If the coroutine promise has a method called await_transform, then every co_await is passed to the await_transform method, and the thing it returns is the thing that is actually awaited. This is how the coroutine promise can snoop on all co_await activity that occurs inside the coroutine body.

One use of await_transform is for the coroutine to inject some code at every potential suspension point. For example, it could do some extra bookkeeping when suspension occurs, and again when the coroutine resumes.

That’s not what we’re going to use it for, though.

In our case, we have an overload that takes a get_simple_task_policy object. Any attempt to co_await one of those objects will trigger a call to this overload of await_transform, and the overload ignores the parameter and instead returns a custom awaitable whose sole purpose is to return a simple_task_policies object that wraps the promise’s policy object.

That’s what makes await_transform special: Your basic awaitable object doesn’t know what coroutine is awaiting it. But await_transform is a member of the promise, and therefore it can create an awaitable that is in cahoots with its promise.

It is typical for the custom awaiter for these backchannel communications awaitables not to suspend at all and just produce the desired value in the await_resume.

A coroutine that uses the simple_promise can use this secret signal like this:

async_helpers::simple_task<void> Example()
{
    auto policy = co_await
        async_helpers::get_simple_task_policy();
}

There appear to be a few schools of thought on how these secret signals should be made.

  • One school uses marker structures with default constructors. That’s what we did here with get_simple_task_policy.
  • Another school uses marker structures that are returned by purpose-built functions. That’s how C++/WinRT does things.
  • A third school of thought uses premade sentinel objects.

An implementation that follow the second school would go like this:

struct get_simple_task_policy_t {};
inline constexpr get_simple_task_policy_t
get_simple_task_policy()
{
    return {};
}

async_helpers::simple_task<void> Example()
{
    auto policy = co_await
        async_helpers::get_simple_task_policy();
}

The inline function get_simple_task_policy() returns an instance of the marker.

An implementation that followed the third school would go like this:

struct get_simple_task_policy_t {};
inline constexpr get_simple_task_policy_t get_simple_task_policy;

async_helpers::simple_task<void> Example()
{
    auto policy = co_await
        async_helpers::get_simple_task_policy;
}

An advantage of the first two designs is that you can parameterize the secret signal. For example, you could have

co_await report_progress(50);

to report that you were 50% done.

An advantage of the third design is that it removes a set of pesky parentheses.
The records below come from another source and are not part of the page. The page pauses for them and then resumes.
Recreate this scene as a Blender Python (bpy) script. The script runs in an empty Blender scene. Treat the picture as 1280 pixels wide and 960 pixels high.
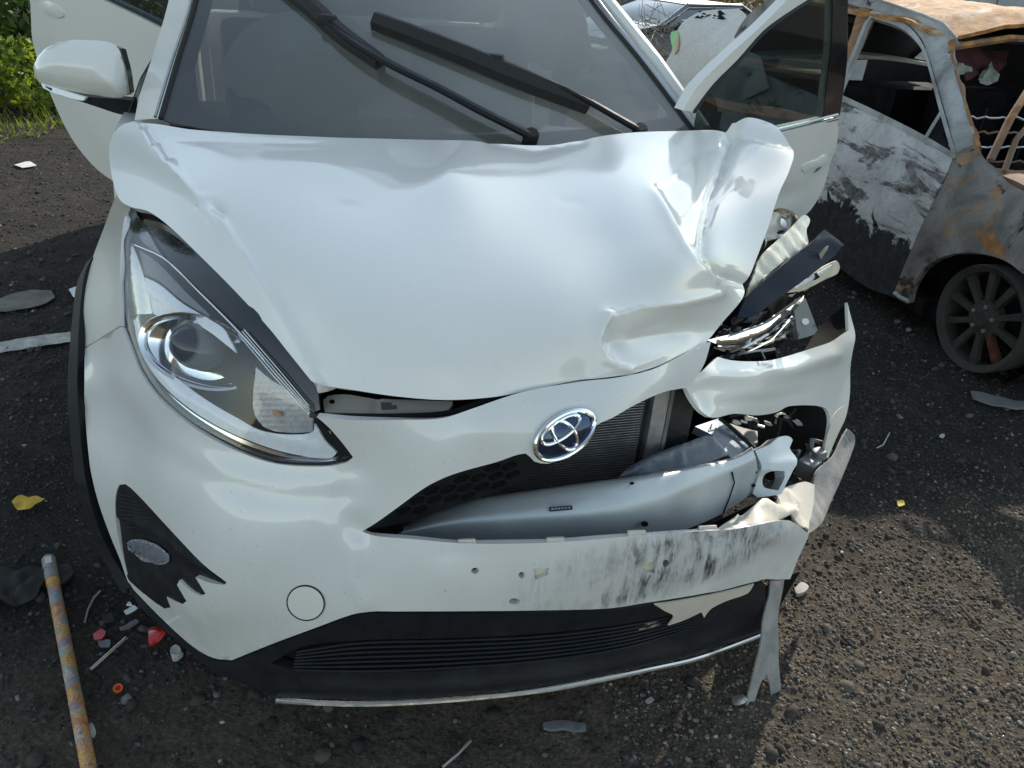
import bpy, bmesh, math, random
import numpy as np
from mathutils import Vector, Matrix
from mathutils.geometry import delaunay_2d_cdt

random.seed(7); RNG = np.random.default_rng(7)
SC = bpy.context.scene
COL = SC.collection
R = math.radians

# ------------------------------------------------------------------ camera
CAM = np.array([-0.40, -1.0, 1.45])
PITCH, YAW, ROLL, FPX = R(29.5), R(17.0), R(4.3), 1000.0      # focal length in pixels of a 1280 wide picture
_f = np.array([math.sin(YAW) * math.cos(PITCH), math.cos(YAW) * math.cos(PITCH), -math.sin(PITCH)])
_r0 = np.array([math.cos(YAW), -math.sin(YAW), 0.0]); _u0 = np.cross(_r0, _f)
_r = math.cos(ROLL) * _r0 + math.sin(ROLL) * _u0
_u = -math.sin(ROLL) * _r0 + math.cos(ROLL) * _u0
cd = bpy.data.cameras.new('camera'); cam = bpy.data.objects.new('camera', cd); COL.objects.link(cam)
m = Matrix.Identity(4)
for i in range(3):
    m[i][0] = _r[i]; m[i][1] = _u[i]; m[i][2] = -_f[i]; m[i][3] = CAM[i]
cam.matrix_world = m
cd.sensor_fit = 'HORIZONTAL'; cd.sensor_width = 36.0; cd.lens = FPX / 1280 * 36
cd.clip_start = 0.05; cd.clip_end = 2000
SC.camera = cam

# ------------------------------------------------------------------ sky, sun, exposure
SUN_EL, SUN_AZ = R(27), R(42)           # azimuth measured from +Y towards +X: the sun stands behind the car, to the right
world = bpy.data.worlds.new('World'); SC.world = world; world.use_nodes = True
wn = world.node_tree; wn.nodes.clear()
sky = wn.nodes.new('ShaderNodeTexSky'); sky.sky_type = 'NISHITA'; sky.sun_disc = False
sky.sun_elevation = SUN_EL; sky.sun_rotation = SUN_AZ; sky.altitude = 50; sky.air_density = 1.0; sky.dust_density = 0.4; sky.ozone_density = 1.0
bg = wn.nodes.new('ShaderNodeBackground'); bg.inputs['Strength'].default_value = 0.15
wo = wn.nodes.new('ShaderNodeOutputWorld')
hz = wn.nodes.new('ShaderNodeMix'); hz.data_type = 'RGBA'; hz.blend_type = 'MULTIPLY'; hz.inputs[0].default_value = 1.0; hz.inputs[7].default_value = (.965, 1.0, .93, 1)   # a slightly milky, hazy sky
hs = wn.nodes.new('ShaderNodeHueSaturation'); hs.inputs['Saturation'].default_value = .68; wn.links.new(sky.outputs[0], hs.inputs['Color']); wn.links.new(hs.outputs[0], hz.inputs[6]); wn.links.new(hz.outputs[2], bg.inputs['Color']); wn.links.new(bg.outputs[0], wo.inputs['Surface'])
sl = bpy.data.lights.new('sun', 'SUN'); sl.energy = 3.3; sl.angle = R(0.6); sl.color = (1.0, 0.92, 0.80)
sun = bpy.data.objects.new('sun', sl); COL.objects.link(sun)
_sd = Vector((math.sin(SUN_AZ) * math.cos(SUN_EL), math.cos(SUN_AZ) * math.cos(SUN_EL), math.sin(SUN_EL)))
sun.rotation_euler = _sd.to_track_quat('Z', 'Y').to_euler(); sun.location = (3, 4, 6)
vs = SC.view_settings
vs.view_transform = 'Standard'; vs.look = 'None'; vs.gamma = 1.0; vs.use_curve_mapping = False; vs.exposure = 0.80
SC.render.engine = 'CYCLES'; SC.cycles.max_bounces = 8; SC.cycles.transparent_max_bounces = 12

# ------------------------------------------------------------------ measuring: photo position + one known coordinate -> point in the place
def ray(a, b): return _f + _r * (a - 640) / FPX - _u * (b - 480) / FPX
def at(a, b, axis, v):
    d = ray(a, b); i = 'xyz'.index(axis); return CAM + d * (v - CAM[i]) / d[i]
def atY(a, b, v): return at(a, b, 'y', v)
def atX(a, b, v): return at(a, b, 'x', v)
def atZ(a, b, v): return at(a, b, 'z', v)
def on_plane(p0, n):
    p0 = np.array(p0, float); n = np.array(n, float)
    def g(a, b):
        d = ray(a, b); return CAM + d * (((p0 - CAM) @ n) / (d @ n))
    return g
def pix(P):
    d = np.array(P) - CAM; z = d @ _f; return 640 + FPX * (d @ _r) / z, 480 - FPX * (d @ _u) / z

class Tps:                                   # smooth sheet through measured points
    def __init__(s, pts, vals, lam=1e-4):
        s.p = np.array(pts, float) / 100; n = len(s.p); v = np.array(vals, float)
        K = s.k(s.p); A = np.zeros((n + 3, n + 3)); A[:n, :n] = K + lam * np.eye(n)
        A[:n, n] = 1; A[:n, n + 1:] = s.p; A[n, :n] = 1; A[n + 1:, :n] = s.p.T
        s.w = np.linalg.solve(A, np.concatenate([v, [0, 0, 0]]))
    def k(s, q):
        d2 = ((q[:, None, :] - s.p[None]) ** 2).sum(-1); return 0.5 * d2 * np.log(d2 + 1e-12)
    def __call__(s, a):
        q = np.atleast_2d(np.array(a, float)) / 100; n = len(s.p)
        return s.k(q) @ s.w[:n] + s.w[n] + q @ s.w[n + 1:]

def surf(ctrl, lam=1e-4):
    """ctrl: (px, py, Y) or (px, py, axis, value). Returns f(N x 2) -> N x 3 through a smooth depth sheet."""
    pts, vals = [], []
    for c in ctrl:
        if len(c) == 3: P = atY(*c)
        else: P = at(*c)
        pts.append(c[:2]); vals.append(P[1])
    t = Tps(pts, vals, lam)
    def g(A):
        A = np.atleast_2d(np.array(A, float)); Y = t(A)
        D = _f + np.outer((A[:, 0] - 640) / FPX, _r) - np.outer((A[:, 1] - 480) / FPX, _u)
        return CAM + D * ((Y - CAM[1]) / D[:, 1])[:, None]
    return g
def planar(g1):
    def g(A): return np.array([g1(a[0], a[1]) for a in np.atleast_2d(np.array(A, float))])
    return g

def spline(pts, step, closed=True):
    """Catmull-Rom through pts; a third entry marks a sharp corner."""
    n = len(pts); P = [np.array(p[:2], float) for p in pts]; c = [len(p) > 2 for p in pts]; out = []
    for i in range(n if closed else n - 1):
        p1, p2 = P[i], P[(i + 1) % n]
        p0 = P[i - 1] if (i > 0 or closed) else p1
        p3 = P[(i + 2) % n] if (i + 2 < n or closed) else p2
        if c[i]: p0 = p1
        if c[(i + 1) % n]: p3 = p2
        k = max(1, int(round(np.linalg.norm(p2 - p1) / step)))
        L = np.linalg.norm(p2 - p1) + 1e-9
        t1 = (p2 - p0) / (np.linalg.norm(p1 - p0) + L) * L; t2 = (p3 - p1) / (np.linalg.norm(p3 - p2) + L) * L
        if c[i] or (i == 0 and not closed): t1 = (p2 - p1)
        if c[(i + 1) % n] or (i + 2 >= n and not closed): t2 = (p2 - p1)
        for j in range(k):
            t = j / k; h = t * t * (3 - 2 * t)
            out.append((1 - h) * p1 + h * p2 + (t ** 3 - 2 * t * t + t) * t1 + (t ** 3 - t * t) * t2)
    if not closed: out.append(P[-1])
    return np.array(out)

def inside(loops, q):
    r = np.zeros(len(q), bool)
    for L in loops:
        x, y = q[:, 0], q[:, 1]
        for i in range(len(L)):
            a, b = L[i - 1], L[i]
            if a[1] == b[1]: continue
            c = ((a[1] > y) != (b[1] > y)) & (x < (b[0] - a[0]) * (y - a[1]) / (b[1] - a[1]) + a[0]); r ^= c
    return r

def fill(loops, step):
    """triangulate the region inside loops (even-odd) with interior points every `step`."""
    V, Ed, n = [], [], 0
    for L in loops:
        k = len(L); V += [tuple(p) for p in L]; Ed += [(n + i, n + (i + 1) % k) for i in range(k)]; n += k
    A = np.concatenate(loops); lo, hi = A.min(0), A.max(0)
    gx = np.arange(lo[0] + step * .5, hi[0], step); gy = np.arange(lo[1] + step * .45, hi[1], step * .87)
    G = np.array([(x + (step * .5 if j % 2 else 0), y) for j, y in enumerate(gy) for x in gx])
    if len(G):
        G = G[inside(loops, G)]
        if len(G):
            keep = np.ones(len(G), bool)
            for L in loops:
                for s in range(0, len(L), 64):
                    d = ((G[:, None, :] - L[None, s:s + 64]) ** 2).sum(-1).min(1); keep &= d > (step * .5) ** 2
            V += [tuple(p) for p in G[keep]]
    vo, eo, fo, *_ = delaunay_2d_cdt([Vector(v) for v in V], Ed, [], 0, 1e-5)
    vo = np.array([(v.x, v.y) for v in vo]); F = np.array([f for f in fo if len(f) == 3])
    cen = vo[F].mean(1); F = F[inside(loops, cen)]
    a, b, c = vo[F[:, 0]], vo[F[:, 1]], vo[F[:, 2]]
    ar = np.abs((b[:, 0] - a[:, 0]) * (c[:, 1] - a[:, 1]) - (b[:, 1] - a[:, 1]) * (c[:, 0] - a[:, 0])); F = F[ar > 1e-4]
    return vo, F

# ------------------------------------------------------------------ objects
def link(name, me, parent=None, mat=None, smooth=True):
    o = bpy.data.objects.new(name, me); COL.objects.link(o)
    if mat is not None:
        for q in (mat if isinstance(mat, (list, tuple)) else [mat]): me.materials.append(q)
    if parent is not None:
        o.parent = parent
        if parent.type == 'EMPTY': o.location = -Vector(parent.location)
    return o
def mesh(name, V, F, mat, parent=None, smooth=True, mi=None):
    me = bpy.data.meshes.new(name); me.from_pydata([tuple(map(float, v)) for v in V], [], [tuple(map(int, f)) for f in F])
    if smooth: me.polygons.foreach_set('use_smooth', [True] * len(me.polygons))
    if mi is not None: me.polygons.foreach_set('material_index', mi)
    me.update(); return link(name, me, parent, mat)
def thing(name, loc, label, cat, group=None):
    o = bpy.data.objects.new(name, None); COL.objects.link(o); o.location = loc; o.empty_display_size = .1
    return tag(o, label, cat, group)
def tag(o, label=None, cat=None, group=None, kind=None):
    for k, v in (('label', label), ('category', cat), ('group', group), ('kind', kind)):
        if v: o[k] = v
    return o

def sheet(name, loops, g, mat, parent=None, step=9, thick=.003, disp=None, toward=None, lstep=None, raw=False, back=None, flange=None):
    """A panel: outline(s) measured in the photo, laid on the surface g, given real thickness.
    disp(A) -> metres along the normal; back: material of the inner side; flange: depth of the folded-back rim."""
    LL = [np.array(l, float) if raw else spline(l, lstep or step) for l in loops]
    A, F = fill(LL, step); P = g(A)
    nrm = normals(P, F)
    view = CAM - P if toward is None else np.tile(np.array(toward, float), (len(P), 1))
    if (nrm * view).sum() < 0: F = F[:, ::-1]; nrm = -nrm
    if disp is not None:
        P = P + nrm * disp(A)[:, None]; nrm = normals(P, F)
    return solid(name, P, F, nrm, mat, parent, thick, back, flange)
def normals(P, F):
    fn = np.cross(P[F[:, 1]] - P[F[:, 0]], P[F[:, 2]] - P[F[:, 0]]); n = np.zeros_like(P)
    for i in range(3): np.add.at(n, F[:, i], fn)
    return n / (np.linalg.norm(n, axis=1)[:, None] + 1e-12)
def solid(name, P, F, nrm, mat, parent, thick, back=None, flange=None):
    n = len(P); e = {}
    for f in F:
        for i in range(3):
            a, b = int(f[i]), int(f[(i + 1) % 3])
            if (b, a) in e: del e[(b, a)]
            else: e[(a, b)] = 1
    t = flange or thick
    Q = P - nrm * thick
    V = list(P) + list(Q); FF = list(F) + [(f[2] + n, f[1] + n, f[0] + n) for f in F]; mi = [0] * len(F) + [1 if back else 0] * len(F)
    k = len(V)
    for (a, b) in e:                                       # rim, with its own vertices so the edge stays crisp
        V += [P[a], P[b], P[b] - nrm[b] * t, P[a] - nrm[a] * t]; FF.append((k, k + 3, k + 2, k + 1)); mi.append(0); k += 4
    o = mesh(name, V, FF, [mat, back] if back else mat, parent, True, mi)
    return o

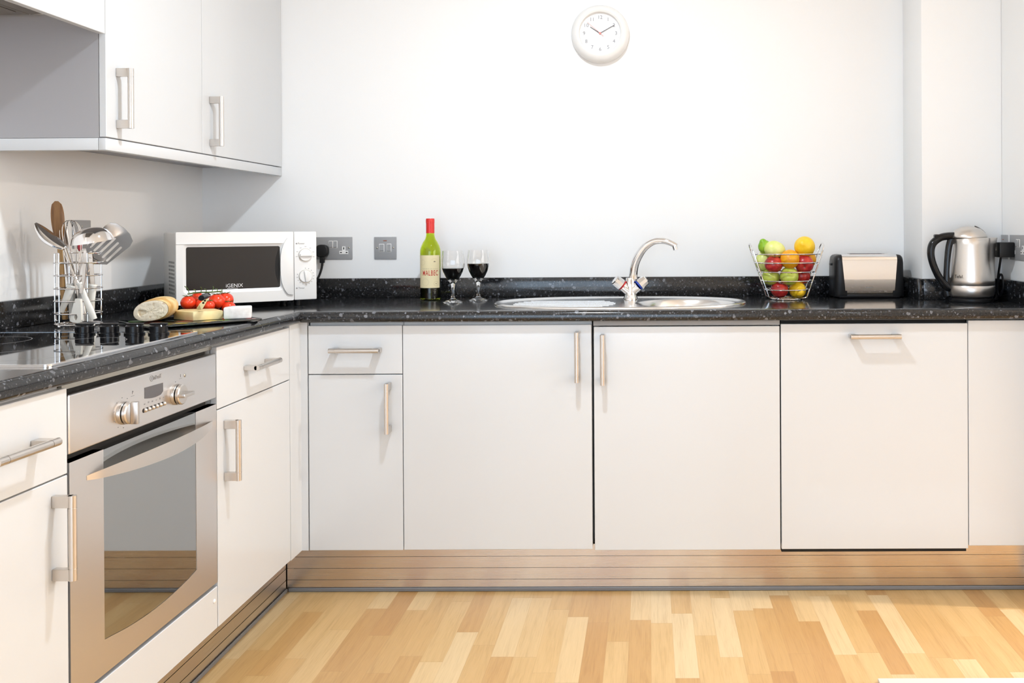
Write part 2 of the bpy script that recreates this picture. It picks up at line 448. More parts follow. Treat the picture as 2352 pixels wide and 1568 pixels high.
# corner post: an L of white panel between the two runs
solo('corner_post', MB().prism([(XLd, 2.8195), (XLd, YD), (-1.0905, YD), (-1.0905, YD+DT), (XLd-DT, YD+DT), (XLd-DT, 2.8195)], .1455, .8725), M['white'],
     'white L shaped corner post where the two cabinet runs meet', 'corner post', (XLd, YD, .1455))
def left_unit(name, label, y0, y1, hy, hz, dy, drawer, zt=.866):
    g = .0012
    t = thing(name, label, 'cabinet', (XLd-.28, (y0+y1)/2, .15), 0)
    part('carcass', MB().box(XW+.02, XLd-DT-.0015, y0+.001, y1-.001, .152, ZB-.001), M['carcass'], t, world=True)
    d = part('drawer', MB().box(XLd-DT, XLd, y0+g, y1-g, drawer, zt, .0012, 1), M['white'], t, world=True)
    put_handle(d, (XLd, dy, .789 if y0 > 2 else .783), 'L', 'h')
    d = part('door', MB().box(XLd-DT, XLd, y0+g, y1-g, .147, drawer-.003, .0012, 1), M['white'], t, world=True)
    put_handle(d, (XLd, hy, hz), 'L', 'v')
    return t
left_unit('drawer_cabinet', 'white drawer and door cabinet cut by the frame on the near side of the oven', 1.436, 1.7395, 1.6965, .594, 1.578, .7035)
left_unit('drawer_cabinet', 'white drawer and door cabinet between the oven and the corner', 2.3425, 2.818, 2.385, .5915, 2.578, .7065)
# oven housing: rail above and filler board below the oven
oh = thing('oven_housing', 'white housing around the oven with filler board below it', 'cabinet', (XLd-.28, 2.041, .15))
part('carcass', MB().box(XW+.02, XLd-.045, 1.7405, 2.3415, .152, .262), M['carcass'], oh, world=True)
part('filler_board', MB().box(XLd-DT, XLd-.001, 1.7415, 2.3405, .147, .2535, .0012, 1), M['white'], oh, world=True)
part('top_rail', MB().box(XLd-.03, XLd-.012, 1.7415, 2.3405, .8610, ZB-.0006), M['screw'], oh, world=True)
part('screw_cap', MB().ball((XLd, 2.322, .222), .0055, 14, 8, (.5,1,1)), M['plastic'], oh, world=True)

# plinths with a rubber seal
def plinth_prof(zt):
    P = [(0,.0005), (0,.037)]
    for z in (.0385, .0755, .1125):
        if z < zt: P += [(0,z-.0012), (.0018,z-.0012), (.0018,z+.0012), (0,z+.0012)]
    P = sorted(set(P), key=lambda p: 0) if False else P
    return [p for p in P if p[1] <= zt] + [(0,zt), (.015,zt), (.015,.0005)]
p = thing('plinth', 'long brushed steel plinth with three grooves below the sink run', 'plinth', (0, 2.953, 0))
mb = MB()
for x0, x1, zt in ((-1.176, .4195, .151), (.4195, 1.0095, .128), (1.0095, XR-.002, .151)):
    mb.prism([(2.9454+a, z) for a, z in plinth_prof(zt)], x0, x1, 'x')
part('board', mb, M['plinthB'], p, world=True, smooth=False)
part('seal', MB().box(-1.170, XR-.002, 2.9395, 2.9450, .0005, .0125, .002, 1), M['seal'], p, world=True, label='grey rubber strip along the floor')
p = thing('plinth', 'short brushed steel plinth below the oven run', 'plinth', (-1.185, 2., 0))
mb = MB().prism([(-1.176-a, z) for a, z in plinth_prof(.151)], 1.436, 2.9390, 'y')
part('board', mb, M['plinthL'], p, world=True, smooth=False)
part('seal', MB().box(-1.1756, -1.1700, 1.436, 2.9390, .0005, .0125, .002, 1), M['seal'], p, world=True, label='grey rubber strip along the floor')

# worktop: rounded front edge swept round the inner corner, with a cut-out for the sink
def sweep_corner(prof):
    mb = MB(); n = len(prof); vs = []
    for d, z in prof: vs.append((-1.0994-d, 1.42, z))
    for d, z in prof: vs.append((-1.0994-d, 2.8833+d, z))
    for d, z in prof: vs.append((XR-.0005, 2.8833+d, z))
    fs = []
    for k in range(2):
        for i in range(n):
            j = (i+1) % n; fs.append((k*n+i, k*n+j, (k+1)*n+j, (k+1)*n+i))
    fs.append(tuple(range(n))); fs.append(tuple(range(2*n, 3*n)))
    return mb.add(vs, fs)
prof = [(.6025, ZB)]
for i in range(6):
    a = PI*1.5 - PI/2*i/5; prof.append((.011+.011*math.cos(a), ZB+.011+.011*math.sin(a)))
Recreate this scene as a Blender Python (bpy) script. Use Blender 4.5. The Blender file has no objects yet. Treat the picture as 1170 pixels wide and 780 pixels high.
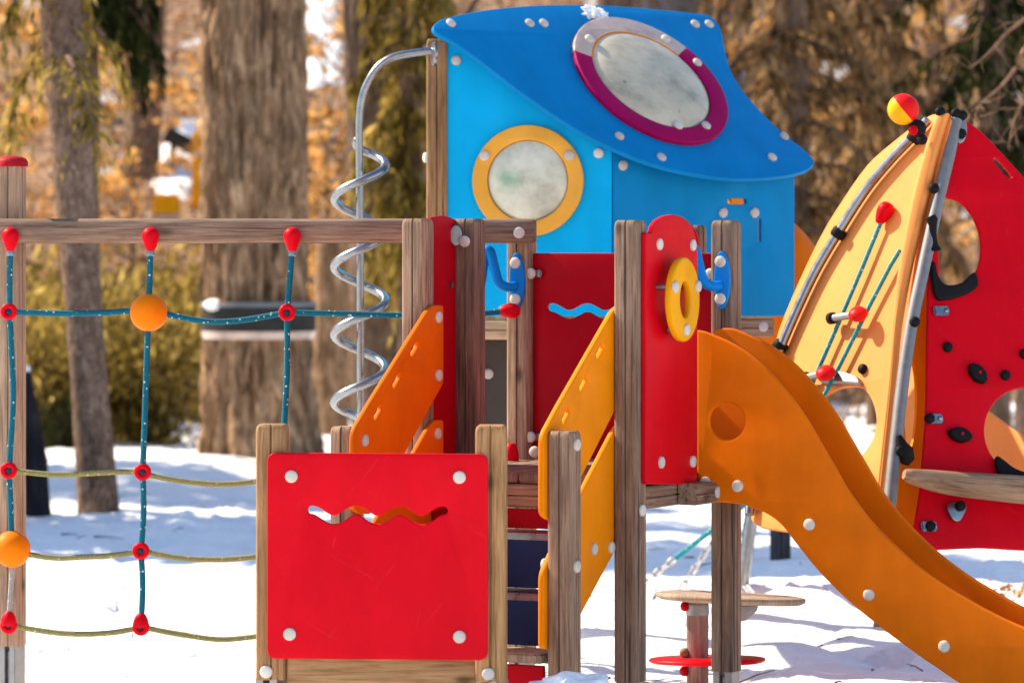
import bpy, bmesh, math, random
from mathutils import Vector, Matrix, noise
R = math.radians
random.seed(7)
sc = bpy.context.scene
COL = sc.collection
F = 4720.0; CX = 585.0; YH = 285.0; H = 1.73
CAM = Vector((0, 0, H))
I4 = Matrix.Identity(4)
V = Vector
ZU = V((0, 0, 1))

# ------------------------------------------------------------------ geometry helpers
def P(x, y, d):
    return V(((x - CX) / F * d, d, H + (YH - y) / F * d))
def ray(x, y):
    return V(((x - CX) / F, 1.0, (YH - y) / F))
def onplane(x, y, p0, n):
    r = ray(x, y)
    return CAM + r * ((p0 - CAM).dot(n) / r.dot(n))
def nrm(az, el=0):
    a, e = R(az), R(el)
    return V((math.sin(a) * math.cos(e), -math.cos(a) * math.cos(e), math.sin(e)))
def frame(p0, n):
    n = n.normalized()
    u = ZU.cross(n).normalized()
    v = n.cross(u)
    M = Matrix(((u.x, v.x, n.x, p0.x), (u.y, v.y, n.y, p0.y), (u.z, v.z, n.z, p0.z), (0, 0, 0, 1)))
    return M
def uv(M, pts):
    p0 = M.translation; n = V((M[0][2], M[1][2], M[2][2])); inv = M.inverted()
    out = []
    for (x, y) in pts:
        q = inv @ onplane(x, y, p0, n)
        out.append((q.x, q.y))
    return out
def uvpt(M, x, y, off=0.0):
    q = M.inverted() @ onplane(x, y, M.translation, V((M[0][2], M[1][2], M[2][2])))
    return M @ Matrix.Translation((q.x, q.y, off))
def catmull(pts, n=6, closed=True):
    out = []; N = len(pts)
    rng = range(N) if closed else range(N - 1)
    for i in rng:
        if closed:
            p = [V(pts[(i + k) % N]) for k in (-1, 0, 1, 2)]
        else:
            p = [V(pts[max(0, min(N - 1, i + k))]) for k in (-1, 0, 1, 2)]
        for j in range(n):
            t = j / n
            out.append(0.5 * ((2 * p[1]) + (-p[0] + p[2]) * t + (2 * p[0] - 5 * p[1] + 4 * p[2] - p[3]) * t * t + (-p[0] + 3 * p[1] - 3 * p[2] + p[3]) * t ** 3))
    if not closed:
        out.append(V(pts[-1]))
    return [tuple(q) for q in out]
def rounded(pts, r, seg=5):
    """round the corners of a polygon; r may be a number or one radius per corner"""
    N = len(pts); out = []
    for i in range(N):
        rr = r[i] if isinstance(r, (list, tuple)) else r
        a, b, c = V(pts[i - 1]), V(pts[i]), V(pts[(i + 1) % N])
        if rr <= 0:
            out.append(tuple(b)); continue
        d1, d2 = (a - b), (c - b)
        k1 = min(rr, d1.length * .48); k2 = min(rr, d2.length * .48)
        s, e = b + d1.normalized() * k1, b + d2.normalized() * k2
        for j in range(seg + 1):
            t = j / seg
            out.append(tuple((1 - t) ** 2 * s + 2 * t * (1 - t) * b + t * t * e))
    return out
def circ(cx, cy, rx, ry=None, n=40, a0=0, a1=360):
    ry = rx if ry is None else ry
    full = abs(a1 - a0) >= 360
    m = n if full else n + 1
    return [(cx + rx * math.cos(R(a0 + (a1 - a0) * i / n)), cy + ry * math.sin(R(a0 + (a1 - a0) * i / n))) for i in range(m)]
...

Unfortunately, we can’t just stop there, because the language rules say that await_transform is all-or-nothing. If you have any await_transform method, then you must handle all possible awaitables. In order to soak up the other awaitables and pass them through, we need to add

        // in struct simple_promise_base<T>
        template<typename U>
        U&& await_transform(U&& awaitable) noexcept
        {
            return static_cast<U&&>(awaitable);
        }
    }

The await_transform lets you insert code into every co_await operation, but sadly the mechanism to do this is quite cumbersome because wrapping the existing awaitable requires you first to find the awaitable by replicating the algorithm used by the compiler. You end up having to do a bunch of SFINAE to look for a co_await operator that will produce the awaitable you need to wrap, or give up and use the object as its own awaiter. (And good luck expressing the operator overload conflict resolution algorithm in template metaprogramming.)